Con dolor he aprendido que la educación responsable implica decir muchas veces no; y enseñar a nuestros hijos que hay que ganarse el privilegio de tener las cosas. Complacerlos siempre los convierte en niños groseros, déspotas, indolentes, poco empáticos, y probablemente superficiales, así tan feo como se lee. Por lo que siempre será mejor educarlos desde el amor, pero con límites para que se conviertan en personas de valores.

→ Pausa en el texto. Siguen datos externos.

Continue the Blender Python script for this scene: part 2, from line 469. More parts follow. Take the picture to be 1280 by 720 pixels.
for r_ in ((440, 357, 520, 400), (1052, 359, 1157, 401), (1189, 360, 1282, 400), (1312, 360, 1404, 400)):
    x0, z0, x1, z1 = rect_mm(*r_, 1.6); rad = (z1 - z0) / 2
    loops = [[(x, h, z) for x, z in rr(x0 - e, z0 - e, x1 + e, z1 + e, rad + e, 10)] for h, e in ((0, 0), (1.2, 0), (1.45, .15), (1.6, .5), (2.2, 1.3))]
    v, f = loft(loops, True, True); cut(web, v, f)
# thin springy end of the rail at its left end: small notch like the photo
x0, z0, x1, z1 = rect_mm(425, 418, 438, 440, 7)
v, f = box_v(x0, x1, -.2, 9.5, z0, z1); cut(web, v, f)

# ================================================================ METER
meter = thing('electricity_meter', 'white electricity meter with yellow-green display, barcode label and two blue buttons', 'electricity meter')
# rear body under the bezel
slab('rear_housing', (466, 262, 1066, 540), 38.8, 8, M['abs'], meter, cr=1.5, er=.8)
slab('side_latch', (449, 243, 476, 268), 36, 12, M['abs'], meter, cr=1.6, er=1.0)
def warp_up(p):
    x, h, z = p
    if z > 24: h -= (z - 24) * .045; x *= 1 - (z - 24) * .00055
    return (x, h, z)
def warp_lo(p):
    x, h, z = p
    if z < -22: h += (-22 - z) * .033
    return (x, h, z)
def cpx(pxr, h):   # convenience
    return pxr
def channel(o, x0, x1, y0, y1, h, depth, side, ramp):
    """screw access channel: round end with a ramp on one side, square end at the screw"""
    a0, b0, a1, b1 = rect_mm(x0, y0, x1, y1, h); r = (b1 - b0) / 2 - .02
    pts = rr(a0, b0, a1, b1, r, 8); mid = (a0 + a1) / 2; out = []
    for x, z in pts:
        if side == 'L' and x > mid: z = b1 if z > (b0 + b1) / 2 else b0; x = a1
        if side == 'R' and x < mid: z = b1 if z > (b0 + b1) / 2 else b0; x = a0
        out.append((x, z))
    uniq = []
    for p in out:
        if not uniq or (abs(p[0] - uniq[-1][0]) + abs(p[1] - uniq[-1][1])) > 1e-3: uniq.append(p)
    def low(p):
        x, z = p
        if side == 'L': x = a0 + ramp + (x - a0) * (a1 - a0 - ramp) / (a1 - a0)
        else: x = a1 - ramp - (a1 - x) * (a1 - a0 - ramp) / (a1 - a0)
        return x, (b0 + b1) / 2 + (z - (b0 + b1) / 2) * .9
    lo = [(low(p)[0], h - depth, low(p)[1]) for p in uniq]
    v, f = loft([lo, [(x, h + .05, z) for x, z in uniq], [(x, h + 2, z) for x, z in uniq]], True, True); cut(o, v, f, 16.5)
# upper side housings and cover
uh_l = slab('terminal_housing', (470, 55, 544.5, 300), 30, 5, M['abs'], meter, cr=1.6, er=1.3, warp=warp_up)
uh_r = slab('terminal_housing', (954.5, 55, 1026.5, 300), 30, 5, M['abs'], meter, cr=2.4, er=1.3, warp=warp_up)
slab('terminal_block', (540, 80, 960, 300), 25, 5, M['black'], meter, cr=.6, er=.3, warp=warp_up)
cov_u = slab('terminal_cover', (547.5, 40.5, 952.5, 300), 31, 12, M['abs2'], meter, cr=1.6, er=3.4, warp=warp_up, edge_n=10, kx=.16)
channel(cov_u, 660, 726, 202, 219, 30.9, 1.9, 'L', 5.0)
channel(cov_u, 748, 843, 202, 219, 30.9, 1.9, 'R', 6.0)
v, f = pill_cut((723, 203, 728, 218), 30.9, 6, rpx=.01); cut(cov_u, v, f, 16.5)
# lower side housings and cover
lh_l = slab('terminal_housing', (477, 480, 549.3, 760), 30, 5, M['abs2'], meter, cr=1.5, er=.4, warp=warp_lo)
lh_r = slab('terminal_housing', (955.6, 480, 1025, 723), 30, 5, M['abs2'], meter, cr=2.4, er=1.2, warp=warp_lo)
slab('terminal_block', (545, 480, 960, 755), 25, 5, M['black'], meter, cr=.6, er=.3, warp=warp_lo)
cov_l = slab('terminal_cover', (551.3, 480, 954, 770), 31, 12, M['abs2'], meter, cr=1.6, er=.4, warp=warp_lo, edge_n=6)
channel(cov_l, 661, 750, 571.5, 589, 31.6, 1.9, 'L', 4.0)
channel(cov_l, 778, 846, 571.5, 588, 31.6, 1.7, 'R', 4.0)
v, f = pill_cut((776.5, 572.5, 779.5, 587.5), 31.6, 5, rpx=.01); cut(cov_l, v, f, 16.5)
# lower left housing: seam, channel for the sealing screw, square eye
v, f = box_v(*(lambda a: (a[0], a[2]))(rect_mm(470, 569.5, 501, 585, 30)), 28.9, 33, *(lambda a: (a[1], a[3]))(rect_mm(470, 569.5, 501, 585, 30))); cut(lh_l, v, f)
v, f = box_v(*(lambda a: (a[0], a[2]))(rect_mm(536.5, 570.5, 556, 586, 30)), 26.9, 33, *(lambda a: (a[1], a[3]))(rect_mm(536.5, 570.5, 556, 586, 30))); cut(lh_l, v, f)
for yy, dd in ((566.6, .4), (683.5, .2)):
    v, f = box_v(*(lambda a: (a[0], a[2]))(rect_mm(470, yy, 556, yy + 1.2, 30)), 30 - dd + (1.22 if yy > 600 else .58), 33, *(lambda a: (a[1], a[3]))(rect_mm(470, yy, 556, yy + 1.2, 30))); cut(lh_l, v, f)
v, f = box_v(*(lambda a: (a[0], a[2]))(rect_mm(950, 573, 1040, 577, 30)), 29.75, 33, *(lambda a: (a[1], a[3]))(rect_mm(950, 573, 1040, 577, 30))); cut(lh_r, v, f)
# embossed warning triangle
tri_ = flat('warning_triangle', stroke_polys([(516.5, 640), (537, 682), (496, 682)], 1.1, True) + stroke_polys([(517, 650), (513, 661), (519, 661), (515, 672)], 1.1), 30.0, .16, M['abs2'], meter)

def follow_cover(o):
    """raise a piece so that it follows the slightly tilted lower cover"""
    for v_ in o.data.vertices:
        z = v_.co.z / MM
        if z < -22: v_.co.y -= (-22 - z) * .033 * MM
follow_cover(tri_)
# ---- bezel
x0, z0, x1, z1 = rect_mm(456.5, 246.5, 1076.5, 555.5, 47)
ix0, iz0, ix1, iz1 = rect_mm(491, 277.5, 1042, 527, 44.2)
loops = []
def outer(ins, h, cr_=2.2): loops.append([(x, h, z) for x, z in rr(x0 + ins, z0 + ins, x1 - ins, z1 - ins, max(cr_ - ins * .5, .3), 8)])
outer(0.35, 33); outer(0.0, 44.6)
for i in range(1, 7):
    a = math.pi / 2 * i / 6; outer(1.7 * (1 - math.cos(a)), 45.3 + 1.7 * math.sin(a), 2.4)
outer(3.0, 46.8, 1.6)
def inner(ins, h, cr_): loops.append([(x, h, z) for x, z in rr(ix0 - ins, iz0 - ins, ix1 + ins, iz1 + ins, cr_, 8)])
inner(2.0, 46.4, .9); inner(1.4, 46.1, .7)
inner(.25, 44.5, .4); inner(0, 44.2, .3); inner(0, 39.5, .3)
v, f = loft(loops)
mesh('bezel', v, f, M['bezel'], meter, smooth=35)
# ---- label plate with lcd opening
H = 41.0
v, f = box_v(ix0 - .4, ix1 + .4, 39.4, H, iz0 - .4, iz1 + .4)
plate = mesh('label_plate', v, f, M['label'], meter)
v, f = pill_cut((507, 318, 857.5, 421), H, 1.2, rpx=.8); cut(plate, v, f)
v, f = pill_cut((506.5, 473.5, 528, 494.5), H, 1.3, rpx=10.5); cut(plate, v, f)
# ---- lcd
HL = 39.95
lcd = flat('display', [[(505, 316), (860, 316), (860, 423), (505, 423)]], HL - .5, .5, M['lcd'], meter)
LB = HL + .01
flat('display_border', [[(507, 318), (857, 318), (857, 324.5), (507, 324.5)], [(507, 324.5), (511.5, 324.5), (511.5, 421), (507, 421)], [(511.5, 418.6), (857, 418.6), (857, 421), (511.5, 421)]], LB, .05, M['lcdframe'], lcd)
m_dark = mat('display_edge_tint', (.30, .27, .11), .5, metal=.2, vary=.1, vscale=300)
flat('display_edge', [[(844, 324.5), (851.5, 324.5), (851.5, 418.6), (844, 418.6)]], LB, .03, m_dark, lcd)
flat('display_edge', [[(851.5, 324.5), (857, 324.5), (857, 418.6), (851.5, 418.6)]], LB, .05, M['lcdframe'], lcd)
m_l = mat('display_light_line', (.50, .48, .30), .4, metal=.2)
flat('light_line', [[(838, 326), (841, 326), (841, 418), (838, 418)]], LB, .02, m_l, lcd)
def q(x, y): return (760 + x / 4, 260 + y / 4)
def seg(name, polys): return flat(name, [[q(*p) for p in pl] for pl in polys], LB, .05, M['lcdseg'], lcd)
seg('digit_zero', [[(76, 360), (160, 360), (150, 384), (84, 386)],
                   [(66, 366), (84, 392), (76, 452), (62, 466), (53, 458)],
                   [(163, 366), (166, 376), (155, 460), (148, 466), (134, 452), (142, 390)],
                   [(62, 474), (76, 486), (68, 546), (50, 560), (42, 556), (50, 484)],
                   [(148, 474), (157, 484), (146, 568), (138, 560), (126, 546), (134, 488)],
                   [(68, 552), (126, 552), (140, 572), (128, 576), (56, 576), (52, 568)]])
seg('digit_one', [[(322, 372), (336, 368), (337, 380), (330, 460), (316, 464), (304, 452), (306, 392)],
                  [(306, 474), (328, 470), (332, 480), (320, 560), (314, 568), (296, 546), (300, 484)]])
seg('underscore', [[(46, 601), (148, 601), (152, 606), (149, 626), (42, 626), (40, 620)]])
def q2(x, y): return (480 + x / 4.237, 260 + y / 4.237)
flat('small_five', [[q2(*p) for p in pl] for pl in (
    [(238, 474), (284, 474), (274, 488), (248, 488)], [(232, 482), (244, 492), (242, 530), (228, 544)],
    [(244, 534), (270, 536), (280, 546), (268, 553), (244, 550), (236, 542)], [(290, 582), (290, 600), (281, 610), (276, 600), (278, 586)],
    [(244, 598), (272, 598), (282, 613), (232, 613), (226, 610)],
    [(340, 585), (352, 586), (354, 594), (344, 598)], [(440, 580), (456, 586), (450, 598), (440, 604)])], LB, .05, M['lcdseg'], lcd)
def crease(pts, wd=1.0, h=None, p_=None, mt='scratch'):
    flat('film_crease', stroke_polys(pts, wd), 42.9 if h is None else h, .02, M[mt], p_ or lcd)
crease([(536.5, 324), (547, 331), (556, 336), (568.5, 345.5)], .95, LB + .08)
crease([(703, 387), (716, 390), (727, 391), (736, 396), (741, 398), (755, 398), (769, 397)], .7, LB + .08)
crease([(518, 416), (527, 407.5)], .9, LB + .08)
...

Así aprenden del sacrificio que lleva ganarse lo que obtenemos, una lección que les servirá a lo largo de su vida.

A tiempo

Si entendemos que les estamos dando demasiado sin habérselo ganado, es momento de parar y buscar alternativas de crianza positiva. Cuando miro atrás y recuerdo mi niñez, mi mayor deseo es que mis hijos tengan lo que yo tuve. Unos padres que me enseñaron los límites del respeto, que me obligaban acostarme a las diez en tiempo de escuela, que me hacían leer un libro cada 15 días, revisaban a diario mis tareas, me asignaban trabajo doméstico, no me dejaban dormir en la casa de ninguna amiga, y sin importar cuantas rabietas hiciera tenía que obedecer las reglas. Así aprendí a madurar, a manejar mis emociones y a tener paciencia. A ellos les agradezco los valores que tengo, esos que quiero transmitirles a mis hijos. ¡Hasta el lunes!